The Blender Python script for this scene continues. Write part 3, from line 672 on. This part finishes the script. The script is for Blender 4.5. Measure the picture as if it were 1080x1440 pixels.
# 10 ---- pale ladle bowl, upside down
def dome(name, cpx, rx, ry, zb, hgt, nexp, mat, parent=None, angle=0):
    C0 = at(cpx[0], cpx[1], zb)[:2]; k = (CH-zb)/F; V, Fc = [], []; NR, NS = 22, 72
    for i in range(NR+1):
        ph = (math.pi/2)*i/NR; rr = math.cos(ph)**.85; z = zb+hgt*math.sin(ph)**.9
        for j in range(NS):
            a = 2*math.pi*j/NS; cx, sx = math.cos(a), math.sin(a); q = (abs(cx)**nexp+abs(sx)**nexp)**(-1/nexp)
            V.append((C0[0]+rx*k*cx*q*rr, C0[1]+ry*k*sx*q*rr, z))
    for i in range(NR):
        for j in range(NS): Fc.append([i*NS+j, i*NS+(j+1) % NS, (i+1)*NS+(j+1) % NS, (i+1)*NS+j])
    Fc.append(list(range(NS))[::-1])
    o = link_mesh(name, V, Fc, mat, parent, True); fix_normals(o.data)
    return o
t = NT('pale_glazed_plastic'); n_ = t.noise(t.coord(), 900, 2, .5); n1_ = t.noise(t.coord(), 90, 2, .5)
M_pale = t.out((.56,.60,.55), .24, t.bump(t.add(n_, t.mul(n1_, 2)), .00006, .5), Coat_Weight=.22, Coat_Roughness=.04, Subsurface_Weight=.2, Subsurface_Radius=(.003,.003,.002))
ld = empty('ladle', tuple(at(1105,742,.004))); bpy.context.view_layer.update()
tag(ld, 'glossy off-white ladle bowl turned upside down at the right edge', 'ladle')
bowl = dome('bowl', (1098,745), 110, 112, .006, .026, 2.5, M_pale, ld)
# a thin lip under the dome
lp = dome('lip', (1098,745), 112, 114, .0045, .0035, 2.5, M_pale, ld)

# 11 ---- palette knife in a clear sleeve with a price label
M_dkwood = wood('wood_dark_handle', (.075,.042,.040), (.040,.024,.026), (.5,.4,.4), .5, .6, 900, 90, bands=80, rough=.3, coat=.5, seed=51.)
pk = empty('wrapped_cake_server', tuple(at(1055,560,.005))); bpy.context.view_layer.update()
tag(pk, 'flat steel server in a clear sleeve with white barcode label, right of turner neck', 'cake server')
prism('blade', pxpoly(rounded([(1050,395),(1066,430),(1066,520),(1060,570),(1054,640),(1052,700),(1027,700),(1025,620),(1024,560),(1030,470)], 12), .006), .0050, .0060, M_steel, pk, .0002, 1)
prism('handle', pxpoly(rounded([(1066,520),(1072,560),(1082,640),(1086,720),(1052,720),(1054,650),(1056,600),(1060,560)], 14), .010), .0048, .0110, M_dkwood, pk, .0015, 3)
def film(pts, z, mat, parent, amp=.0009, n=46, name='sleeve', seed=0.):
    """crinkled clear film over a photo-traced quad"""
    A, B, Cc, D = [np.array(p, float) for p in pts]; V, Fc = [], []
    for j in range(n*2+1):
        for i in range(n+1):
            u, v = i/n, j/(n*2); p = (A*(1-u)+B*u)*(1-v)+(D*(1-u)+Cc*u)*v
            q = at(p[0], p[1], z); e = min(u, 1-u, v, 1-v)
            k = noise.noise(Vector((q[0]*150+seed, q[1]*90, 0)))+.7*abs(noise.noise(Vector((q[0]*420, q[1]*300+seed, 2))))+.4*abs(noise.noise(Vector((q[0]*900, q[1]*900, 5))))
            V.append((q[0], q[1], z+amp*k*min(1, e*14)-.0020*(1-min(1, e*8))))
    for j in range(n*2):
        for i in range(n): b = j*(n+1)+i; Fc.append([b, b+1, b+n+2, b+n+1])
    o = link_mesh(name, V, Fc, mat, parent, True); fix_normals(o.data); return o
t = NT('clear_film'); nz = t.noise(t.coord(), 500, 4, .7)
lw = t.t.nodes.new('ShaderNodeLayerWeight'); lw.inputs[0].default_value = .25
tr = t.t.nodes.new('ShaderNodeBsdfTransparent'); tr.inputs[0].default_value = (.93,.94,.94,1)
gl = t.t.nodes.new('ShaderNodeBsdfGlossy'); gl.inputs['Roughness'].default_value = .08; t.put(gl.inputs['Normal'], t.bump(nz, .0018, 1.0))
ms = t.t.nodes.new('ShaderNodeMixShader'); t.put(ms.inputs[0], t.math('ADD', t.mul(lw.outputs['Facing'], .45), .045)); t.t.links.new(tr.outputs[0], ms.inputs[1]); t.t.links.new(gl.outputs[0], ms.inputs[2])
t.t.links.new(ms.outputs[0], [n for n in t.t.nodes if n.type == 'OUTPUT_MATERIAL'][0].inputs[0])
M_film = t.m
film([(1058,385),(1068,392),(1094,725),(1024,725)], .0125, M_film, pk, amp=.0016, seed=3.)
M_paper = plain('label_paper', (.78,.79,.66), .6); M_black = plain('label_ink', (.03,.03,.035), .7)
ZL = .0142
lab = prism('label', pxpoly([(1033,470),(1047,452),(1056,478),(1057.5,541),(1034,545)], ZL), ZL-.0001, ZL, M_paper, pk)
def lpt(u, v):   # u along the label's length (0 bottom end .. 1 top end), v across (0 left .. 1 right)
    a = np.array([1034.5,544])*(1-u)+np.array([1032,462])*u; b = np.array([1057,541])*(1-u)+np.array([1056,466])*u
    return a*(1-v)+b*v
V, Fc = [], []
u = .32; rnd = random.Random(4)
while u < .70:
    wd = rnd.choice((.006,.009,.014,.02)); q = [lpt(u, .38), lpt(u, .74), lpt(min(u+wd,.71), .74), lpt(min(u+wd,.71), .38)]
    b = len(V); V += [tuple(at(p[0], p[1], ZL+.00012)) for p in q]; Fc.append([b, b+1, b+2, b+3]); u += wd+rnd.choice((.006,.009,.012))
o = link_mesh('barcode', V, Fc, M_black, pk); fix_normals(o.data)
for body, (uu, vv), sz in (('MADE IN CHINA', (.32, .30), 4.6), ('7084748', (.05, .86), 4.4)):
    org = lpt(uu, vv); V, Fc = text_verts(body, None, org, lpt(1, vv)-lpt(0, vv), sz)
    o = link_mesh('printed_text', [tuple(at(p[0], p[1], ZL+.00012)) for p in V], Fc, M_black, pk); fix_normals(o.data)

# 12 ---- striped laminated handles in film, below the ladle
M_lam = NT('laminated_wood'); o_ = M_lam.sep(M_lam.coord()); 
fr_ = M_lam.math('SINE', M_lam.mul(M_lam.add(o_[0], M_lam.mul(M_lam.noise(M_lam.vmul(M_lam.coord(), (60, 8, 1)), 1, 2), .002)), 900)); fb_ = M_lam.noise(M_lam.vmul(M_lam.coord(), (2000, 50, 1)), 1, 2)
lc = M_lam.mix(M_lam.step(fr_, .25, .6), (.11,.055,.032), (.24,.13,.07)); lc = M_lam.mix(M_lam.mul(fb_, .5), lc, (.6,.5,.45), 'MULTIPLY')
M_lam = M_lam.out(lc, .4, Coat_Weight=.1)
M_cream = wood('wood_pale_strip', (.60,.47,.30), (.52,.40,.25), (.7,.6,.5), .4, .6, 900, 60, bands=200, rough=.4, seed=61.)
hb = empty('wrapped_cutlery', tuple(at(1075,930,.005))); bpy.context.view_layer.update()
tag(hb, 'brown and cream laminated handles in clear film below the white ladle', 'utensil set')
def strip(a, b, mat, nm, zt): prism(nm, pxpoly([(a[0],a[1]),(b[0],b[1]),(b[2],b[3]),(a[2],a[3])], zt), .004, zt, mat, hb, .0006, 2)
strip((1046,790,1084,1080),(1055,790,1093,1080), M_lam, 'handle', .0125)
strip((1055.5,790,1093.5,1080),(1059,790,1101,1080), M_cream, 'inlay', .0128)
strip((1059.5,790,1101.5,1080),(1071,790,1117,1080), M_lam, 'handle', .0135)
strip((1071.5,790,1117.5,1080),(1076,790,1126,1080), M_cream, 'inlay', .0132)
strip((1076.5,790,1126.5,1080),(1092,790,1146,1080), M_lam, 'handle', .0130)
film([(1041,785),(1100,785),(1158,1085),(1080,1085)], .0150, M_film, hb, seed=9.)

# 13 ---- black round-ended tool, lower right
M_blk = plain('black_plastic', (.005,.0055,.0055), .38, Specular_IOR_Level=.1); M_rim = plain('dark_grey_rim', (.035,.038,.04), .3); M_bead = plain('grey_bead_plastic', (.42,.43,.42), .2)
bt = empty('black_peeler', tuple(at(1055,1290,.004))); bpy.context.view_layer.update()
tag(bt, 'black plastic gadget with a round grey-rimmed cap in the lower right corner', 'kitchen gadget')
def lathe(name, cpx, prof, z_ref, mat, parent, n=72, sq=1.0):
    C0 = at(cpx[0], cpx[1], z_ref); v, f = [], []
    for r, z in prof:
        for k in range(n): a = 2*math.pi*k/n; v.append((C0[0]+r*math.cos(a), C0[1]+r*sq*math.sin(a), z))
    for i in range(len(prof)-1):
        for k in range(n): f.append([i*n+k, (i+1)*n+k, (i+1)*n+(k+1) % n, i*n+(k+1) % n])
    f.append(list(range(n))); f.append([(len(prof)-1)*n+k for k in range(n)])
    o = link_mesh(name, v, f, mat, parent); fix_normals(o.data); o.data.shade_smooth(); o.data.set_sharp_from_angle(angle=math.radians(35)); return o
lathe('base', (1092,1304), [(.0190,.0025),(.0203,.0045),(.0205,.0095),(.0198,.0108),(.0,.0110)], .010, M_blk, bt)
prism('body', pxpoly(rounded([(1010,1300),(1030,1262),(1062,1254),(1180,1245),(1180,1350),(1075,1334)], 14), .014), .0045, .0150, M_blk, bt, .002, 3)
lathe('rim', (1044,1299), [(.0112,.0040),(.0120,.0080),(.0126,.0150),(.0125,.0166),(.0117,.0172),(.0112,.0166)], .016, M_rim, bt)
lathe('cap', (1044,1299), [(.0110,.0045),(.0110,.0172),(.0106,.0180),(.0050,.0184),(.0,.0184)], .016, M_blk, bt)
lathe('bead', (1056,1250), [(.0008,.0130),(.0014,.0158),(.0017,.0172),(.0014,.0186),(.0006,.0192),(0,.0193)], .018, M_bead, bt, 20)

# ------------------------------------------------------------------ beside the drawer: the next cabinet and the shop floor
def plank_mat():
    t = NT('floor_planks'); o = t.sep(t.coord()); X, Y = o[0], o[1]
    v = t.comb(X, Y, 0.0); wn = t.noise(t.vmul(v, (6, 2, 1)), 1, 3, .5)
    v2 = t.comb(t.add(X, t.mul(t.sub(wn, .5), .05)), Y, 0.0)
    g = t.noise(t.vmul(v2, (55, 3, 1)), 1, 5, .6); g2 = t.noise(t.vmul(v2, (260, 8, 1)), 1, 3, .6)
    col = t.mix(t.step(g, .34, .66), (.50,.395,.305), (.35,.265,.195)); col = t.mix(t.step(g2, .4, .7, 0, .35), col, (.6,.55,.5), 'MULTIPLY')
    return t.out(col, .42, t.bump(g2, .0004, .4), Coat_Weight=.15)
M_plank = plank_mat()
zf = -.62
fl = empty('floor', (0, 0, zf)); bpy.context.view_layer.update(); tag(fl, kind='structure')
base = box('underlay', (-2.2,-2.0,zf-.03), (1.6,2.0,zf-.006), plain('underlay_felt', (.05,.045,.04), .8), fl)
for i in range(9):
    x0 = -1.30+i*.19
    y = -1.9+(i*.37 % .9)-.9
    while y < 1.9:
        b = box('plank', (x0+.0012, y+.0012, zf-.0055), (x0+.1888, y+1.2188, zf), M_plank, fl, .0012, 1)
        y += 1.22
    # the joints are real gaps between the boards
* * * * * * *
» WRITTEN EXERCISE:
Restate the listing exactly, starting at its first line and ending at the line where "114, .0045, .0035, 2.5, M_pale, ld)" occurs; include both and no other lines.

» COMPLETED TASK:
The Blender Python script for this scene continues. Write part 3, from line 672 on. This part finishes the script. The script is for Blender 4.5. Measure the picture as if it were 1080x1440 pixels.
# 10 ---- pale ladle bowl, upside down
def dome(name, cpx, rx, ry, zb, hgt, nexp, mat, parent=None, angle=0):
    C0 = at(cpx[0], cpx[1], zb)[:2]; k = (CH-zb)/F; V, Fc = [], []; NR, NS = 22, 72
    for i in range(NR+1):
        ph = (math.pi/2)*i/NR; rr = math.cos(ph)**.85; z = zb+hgt*math.sin(ph)**.9
        for j in range(NS):
            a = 2*math.pi*j/NS; cx, sx = math.cos(a), math.sin(a); q = (abs(cx)**nexp+abs(sx)**nexp)**(-1/nexp)
            V.append((C0[0]+rx*k*cx*q*rr, C0[1]+ry*k*sx*q*rr, z))
    for i in range(NR):
        for j in range(NS): Fc.append([i*NS+j, i*NS+(j+1) % NS, (i+1)*NS+(j+1) % NS, (i+1)*NS+j])
    Fc.append(list(range(NS))[::-1])
    o = link_mesh(name, V, Fc, mat, parent, True); fix_normals(o.data)
    return o
t = NT('pale_glazed_plastic'); n_ = t.noise(t.coord(), 900, 2, .5); n1_ = t.noise(t.coord(), 90, 2, .5)
M_pale = t.out((.56,.60,.55), .24, t.bump(t.add(n_, t.mul(n1_, 2)), .00006, .5), Coat_Weight=.22, Coat_Roughness=.04, Subsurface_Weight=.2, Subsurface_Radius=(.003,.003,.002))
ld = empty('ladle', tuple(at(1105,742,.004))); bpy.context.view_layer.update()
tag(ld, 'glossy off-white ladle bowl turned upside down at the right edge', 'ladle')
bowl = dome('bowl', (1098,745), 110, 112, .006, .026, 2.5, M_pale, ld)
# a thin lip under the dome
lp = dome('lip', (1098,745), 112, 114, .0045, .0035, 2.5, M_pale, ld)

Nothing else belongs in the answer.